A daft piece of sci-fi hokum renowed for its troubled shoot (original director, Star Wars designer John Barry, died two weeks in) and for the script being done by celebrated British author Martin Amis. The best you can say for its prattling about sexual politics and daft sci-fi foibles is that it musters a campy quality born of its crackpot contrivances, and there is an icky bit where Fawcett nearly loses her eyeball. What was clever-soul Amis thinking? Was it that he was young, and didn’t know better? Although there is a delicious candidness to Benson’s chat-up line: “You’ve got a great body, can I use it?”

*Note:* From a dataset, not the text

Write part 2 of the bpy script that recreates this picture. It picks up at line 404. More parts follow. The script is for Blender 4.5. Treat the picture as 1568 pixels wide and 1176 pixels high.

It starts off as a dumb love triangle, then the robot joins in (not something even the freakiest of fetishists are going to stomach). Character motivations, especially Kettle’s evil Benson, remain foggy, giving the film no sense of why events are happening. Is this really a film about everyone wanting to shag Farrar Fawcett? In space. Who knows, the film, absent of logic, is not about to tell us. Then, when it turns into a chase movie, as the robot Hector, evidently a man in a suit, goes whacko.
Much is made of the hardware, as if they had aspirations to the Kubrickian warnings of technology run rife (not sure he had this in mind), but the effects are painfully clunky and it has Fawcett in a leading role. Douglas and Keitel just look embarrassed. As they should.